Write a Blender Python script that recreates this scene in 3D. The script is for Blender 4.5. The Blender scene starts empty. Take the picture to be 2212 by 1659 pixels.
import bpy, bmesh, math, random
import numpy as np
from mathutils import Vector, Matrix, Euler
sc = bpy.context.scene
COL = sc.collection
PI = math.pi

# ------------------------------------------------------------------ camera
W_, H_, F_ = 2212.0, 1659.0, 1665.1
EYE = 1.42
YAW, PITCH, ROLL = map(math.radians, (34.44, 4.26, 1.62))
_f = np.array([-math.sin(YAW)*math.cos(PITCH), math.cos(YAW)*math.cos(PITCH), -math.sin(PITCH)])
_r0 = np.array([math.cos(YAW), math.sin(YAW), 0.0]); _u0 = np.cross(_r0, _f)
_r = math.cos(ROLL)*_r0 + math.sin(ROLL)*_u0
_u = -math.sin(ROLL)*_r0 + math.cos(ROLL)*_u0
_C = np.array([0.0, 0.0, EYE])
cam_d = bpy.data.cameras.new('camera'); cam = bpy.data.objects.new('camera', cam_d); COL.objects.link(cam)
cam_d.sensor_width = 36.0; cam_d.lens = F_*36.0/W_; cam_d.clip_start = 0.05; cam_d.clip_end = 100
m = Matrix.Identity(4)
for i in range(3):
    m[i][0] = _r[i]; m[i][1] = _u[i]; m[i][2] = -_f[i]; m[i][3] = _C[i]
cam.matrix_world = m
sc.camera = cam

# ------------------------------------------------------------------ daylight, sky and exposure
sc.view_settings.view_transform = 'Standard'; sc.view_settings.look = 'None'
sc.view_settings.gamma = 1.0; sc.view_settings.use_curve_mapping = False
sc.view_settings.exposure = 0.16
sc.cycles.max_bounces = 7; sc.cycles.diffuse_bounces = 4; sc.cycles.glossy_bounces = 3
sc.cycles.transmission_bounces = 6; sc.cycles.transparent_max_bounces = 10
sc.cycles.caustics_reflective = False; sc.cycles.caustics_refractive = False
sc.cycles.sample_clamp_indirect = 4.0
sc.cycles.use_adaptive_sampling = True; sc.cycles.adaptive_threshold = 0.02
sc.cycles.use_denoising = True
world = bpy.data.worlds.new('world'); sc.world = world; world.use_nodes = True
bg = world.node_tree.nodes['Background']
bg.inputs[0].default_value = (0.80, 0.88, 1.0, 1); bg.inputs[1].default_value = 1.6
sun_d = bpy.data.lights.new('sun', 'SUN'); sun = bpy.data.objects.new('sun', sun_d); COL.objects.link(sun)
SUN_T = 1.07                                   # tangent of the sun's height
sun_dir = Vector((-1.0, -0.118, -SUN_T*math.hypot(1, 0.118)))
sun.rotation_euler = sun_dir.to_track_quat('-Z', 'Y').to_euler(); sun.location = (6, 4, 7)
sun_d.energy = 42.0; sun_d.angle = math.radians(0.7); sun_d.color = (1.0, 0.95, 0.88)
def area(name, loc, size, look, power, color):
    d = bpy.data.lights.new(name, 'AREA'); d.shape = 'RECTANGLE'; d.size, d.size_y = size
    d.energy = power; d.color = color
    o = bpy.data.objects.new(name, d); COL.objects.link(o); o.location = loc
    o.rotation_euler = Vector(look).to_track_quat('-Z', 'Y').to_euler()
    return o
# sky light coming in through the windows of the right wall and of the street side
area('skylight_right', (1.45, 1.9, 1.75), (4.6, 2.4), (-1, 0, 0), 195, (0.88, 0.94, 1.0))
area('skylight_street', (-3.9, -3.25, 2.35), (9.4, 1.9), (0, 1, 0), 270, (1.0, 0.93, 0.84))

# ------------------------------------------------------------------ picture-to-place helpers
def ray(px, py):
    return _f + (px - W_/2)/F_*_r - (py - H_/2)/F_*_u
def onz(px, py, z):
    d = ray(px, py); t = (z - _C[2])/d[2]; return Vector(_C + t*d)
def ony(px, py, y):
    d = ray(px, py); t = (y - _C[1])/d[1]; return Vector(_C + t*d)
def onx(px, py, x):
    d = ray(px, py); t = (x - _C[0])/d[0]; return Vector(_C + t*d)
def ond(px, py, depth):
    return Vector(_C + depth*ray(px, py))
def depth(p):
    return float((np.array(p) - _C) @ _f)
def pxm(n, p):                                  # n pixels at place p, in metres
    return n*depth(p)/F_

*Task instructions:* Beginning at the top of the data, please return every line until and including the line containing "PI = math.pi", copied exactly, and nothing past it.

*Written solution:*
Write a Blender Python script that recreates this scene in 3D. The script is for Blender 4.5. The Blender scene starts empty. Take the picture to be 2212 by 1659 pixels.
import bpy, bmesh, math, random
import numpy as np
from mathutils import Vector, Matrix, Euler
sc = bpy.context.scene
COL = sc.collection
PI = math.pi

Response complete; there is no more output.